Money for Nothing, McMansions for Free
June 30, 2009 2:13 AM   Subscribe

MERS mortgage avoidance: huh?

This doesn't affect me or my mortgage, but a friend of the family is sure he'll get to keep his rather expensive house--for free, mortgage completely voided--rather than being foreclosed on: See here.

This just seems like the same of reasoning that the "the IRS is illegal" folks try. But I'm curious if someone smarter than I thinks there is flame in this smoke, so to speak. (Said FOTF is infamous for get-rich schemes and flights of monetary fancy, so I'm skeptical.)
posted by maxwelton to Work & Money (6 answers total)
 
Here is a brief explanation of the lawsuits, with links.
posted by Houstonian at 2:43 AM on June 30, 2009


a friend of the family is sure he'll get to keep his rather expensive house--for free, mortgage completely voided--rather than being foreclosed on

IANAL

Your friend is wrong, but he's welcome to ruin his credit trying.
posted by mkultra at 5:53 AM on June 30, 2009


Check out this related AskMe.
posted by exogenous at 6:27 AM on June 30, 2009


I think the idea with MERS lawsuits is that it forestalls the foreclosure process because of, essentially, paperwork issues. It does not mean that people get houses for free. If MERS files for foreclosure on your friend's house, he can say, "Show me the paperwork that allows you to do this." If MERS cannot provide the paperwork, then the whole thing might be on hold. But that doesn't mean that he got the home for free.
posted by Houstonian at 6:31 AM on June 30, 2009


Best answer: My firm handles dozens of these motions every week. Your sense that there is nothing to it is absolutely correct. MERS can enforce mortgages it holds and in many cases can enforce mortgages on behalf of the principal mortgagee as an agent of the mortgage. Foreclosures can be maddening (for lots of reasons, but also) because notes and mortgages have been traded like baseball cards lately and it's easy to lose sight of the fact that the terms of the notes and mortgage are the terms of the note and mortgage, no matter who currently has the right to enforce it. Very few notes are not freely assignable by the holder.

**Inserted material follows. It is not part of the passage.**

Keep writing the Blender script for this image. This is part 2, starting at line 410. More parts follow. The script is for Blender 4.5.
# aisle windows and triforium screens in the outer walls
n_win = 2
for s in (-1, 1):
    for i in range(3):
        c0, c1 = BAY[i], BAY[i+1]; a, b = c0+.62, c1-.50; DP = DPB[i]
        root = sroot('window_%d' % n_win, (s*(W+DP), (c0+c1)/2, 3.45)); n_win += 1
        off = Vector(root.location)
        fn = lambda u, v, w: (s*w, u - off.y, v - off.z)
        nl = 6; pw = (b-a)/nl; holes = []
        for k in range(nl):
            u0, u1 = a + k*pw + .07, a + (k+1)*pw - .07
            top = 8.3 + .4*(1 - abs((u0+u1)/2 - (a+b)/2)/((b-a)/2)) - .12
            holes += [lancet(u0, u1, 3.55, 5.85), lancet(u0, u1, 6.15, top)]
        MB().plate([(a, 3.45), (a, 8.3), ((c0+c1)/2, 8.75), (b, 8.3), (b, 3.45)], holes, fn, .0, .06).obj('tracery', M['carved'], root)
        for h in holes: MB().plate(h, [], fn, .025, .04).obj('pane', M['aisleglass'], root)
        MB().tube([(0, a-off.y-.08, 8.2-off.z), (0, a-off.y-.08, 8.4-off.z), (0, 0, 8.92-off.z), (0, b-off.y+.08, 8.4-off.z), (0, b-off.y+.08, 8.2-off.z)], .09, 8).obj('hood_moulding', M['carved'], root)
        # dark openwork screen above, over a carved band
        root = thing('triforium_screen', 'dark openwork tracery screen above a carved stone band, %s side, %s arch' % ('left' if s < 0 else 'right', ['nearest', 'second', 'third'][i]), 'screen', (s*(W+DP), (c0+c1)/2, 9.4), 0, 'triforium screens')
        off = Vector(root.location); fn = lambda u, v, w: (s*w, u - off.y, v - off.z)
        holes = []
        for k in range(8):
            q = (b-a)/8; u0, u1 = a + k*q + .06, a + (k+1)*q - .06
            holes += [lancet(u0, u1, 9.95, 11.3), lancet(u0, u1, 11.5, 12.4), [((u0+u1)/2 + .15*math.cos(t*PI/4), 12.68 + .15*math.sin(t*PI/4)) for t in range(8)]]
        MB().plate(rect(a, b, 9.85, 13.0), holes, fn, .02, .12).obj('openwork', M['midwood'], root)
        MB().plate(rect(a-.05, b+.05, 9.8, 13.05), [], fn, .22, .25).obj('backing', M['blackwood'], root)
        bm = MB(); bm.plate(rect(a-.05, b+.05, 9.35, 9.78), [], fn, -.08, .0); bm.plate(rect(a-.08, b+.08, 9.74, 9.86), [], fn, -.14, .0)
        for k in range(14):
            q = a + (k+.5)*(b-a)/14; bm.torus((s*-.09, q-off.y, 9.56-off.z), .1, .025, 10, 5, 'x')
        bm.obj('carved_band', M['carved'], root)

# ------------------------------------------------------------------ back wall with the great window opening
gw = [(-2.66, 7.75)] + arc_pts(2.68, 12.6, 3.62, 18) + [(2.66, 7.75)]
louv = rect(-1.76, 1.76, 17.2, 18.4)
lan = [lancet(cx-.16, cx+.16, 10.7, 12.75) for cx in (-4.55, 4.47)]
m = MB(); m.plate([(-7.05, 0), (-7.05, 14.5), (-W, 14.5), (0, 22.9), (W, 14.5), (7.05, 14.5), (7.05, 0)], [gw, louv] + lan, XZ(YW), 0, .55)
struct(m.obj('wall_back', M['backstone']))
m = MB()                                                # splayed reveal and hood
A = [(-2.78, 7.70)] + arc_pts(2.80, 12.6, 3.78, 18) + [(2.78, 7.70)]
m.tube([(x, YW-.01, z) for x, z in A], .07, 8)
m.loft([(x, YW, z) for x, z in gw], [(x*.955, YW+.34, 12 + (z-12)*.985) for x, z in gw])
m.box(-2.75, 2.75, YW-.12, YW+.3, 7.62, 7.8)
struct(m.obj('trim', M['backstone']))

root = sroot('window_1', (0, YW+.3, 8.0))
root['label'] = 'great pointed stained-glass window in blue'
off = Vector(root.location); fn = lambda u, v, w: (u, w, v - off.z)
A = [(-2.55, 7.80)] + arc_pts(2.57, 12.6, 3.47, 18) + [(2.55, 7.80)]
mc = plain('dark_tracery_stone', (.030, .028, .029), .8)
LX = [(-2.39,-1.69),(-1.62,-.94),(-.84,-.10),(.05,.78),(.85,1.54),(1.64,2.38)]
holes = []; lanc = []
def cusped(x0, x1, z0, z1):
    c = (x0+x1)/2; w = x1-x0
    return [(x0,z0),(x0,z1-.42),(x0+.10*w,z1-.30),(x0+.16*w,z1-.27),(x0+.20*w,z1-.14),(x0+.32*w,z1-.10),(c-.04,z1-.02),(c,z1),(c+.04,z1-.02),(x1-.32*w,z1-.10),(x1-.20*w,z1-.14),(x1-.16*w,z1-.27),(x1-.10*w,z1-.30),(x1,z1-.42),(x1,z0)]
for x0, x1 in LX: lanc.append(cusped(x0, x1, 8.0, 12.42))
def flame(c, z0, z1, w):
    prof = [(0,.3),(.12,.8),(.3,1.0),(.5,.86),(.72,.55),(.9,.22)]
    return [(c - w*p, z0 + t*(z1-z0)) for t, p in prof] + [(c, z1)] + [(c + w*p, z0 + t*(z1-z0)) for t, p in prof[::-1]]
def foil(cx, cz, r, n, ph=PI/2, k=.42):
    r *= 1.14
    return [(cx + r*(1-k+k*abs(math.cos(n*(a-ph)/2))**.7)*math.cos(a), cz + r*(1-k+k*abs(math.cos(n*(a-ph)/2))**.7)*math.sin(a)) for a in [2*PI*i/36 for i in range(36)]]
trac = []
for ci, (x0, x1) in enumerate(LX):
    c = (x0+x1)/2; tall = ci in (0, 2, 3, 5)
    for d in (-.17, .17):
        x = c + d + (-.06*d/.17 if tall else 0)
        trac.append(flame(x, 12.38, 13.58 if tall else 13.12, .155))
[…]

There are kernels of truth in that blog; MERS does exist to eliminate or streamline the paper trail in assignment of mortgages. Mortgage companies, too, sometimes don't have all the paperwork in order until they file the lawsuit (and sometimes, not until after). That does not render the note and mortgage unenforceable, even if it sometimes requires the lender to refile the suit after the paperwork is in order. You can read a primer on why MERS has standing to sue here.

The much more fun keep-my-house-for-free! motions which I have seen are based upon a misreading of Article 1, Section 10 of the Constitution, Powers Prohibited to States. Distilled to its basics, that argument goes: no-one handed me any gold so I never incurred any debt. Because I have no debt, I can't be sued on the Note. Because I can't be sued on the Note, you can't enforce the Mortgage. Because you can't Enforce the Mortgage, you can't take title to the collateral (my house). Depending upon the court and particular judge you can delay your foreclosure by filing a MERS-makes-up-money motion, but you can't stop it.
posted by crush-onastick at 6:36 AM on June 30, 2009


Response by poster: Thanks, everyone. mkultra, the credit is already ruined, as far as I know. But the guy owes LOTS of money to LOTS of people, which, from what I understand, is almost as good as having good credit, as if he goes down literally millions of dollars vanish.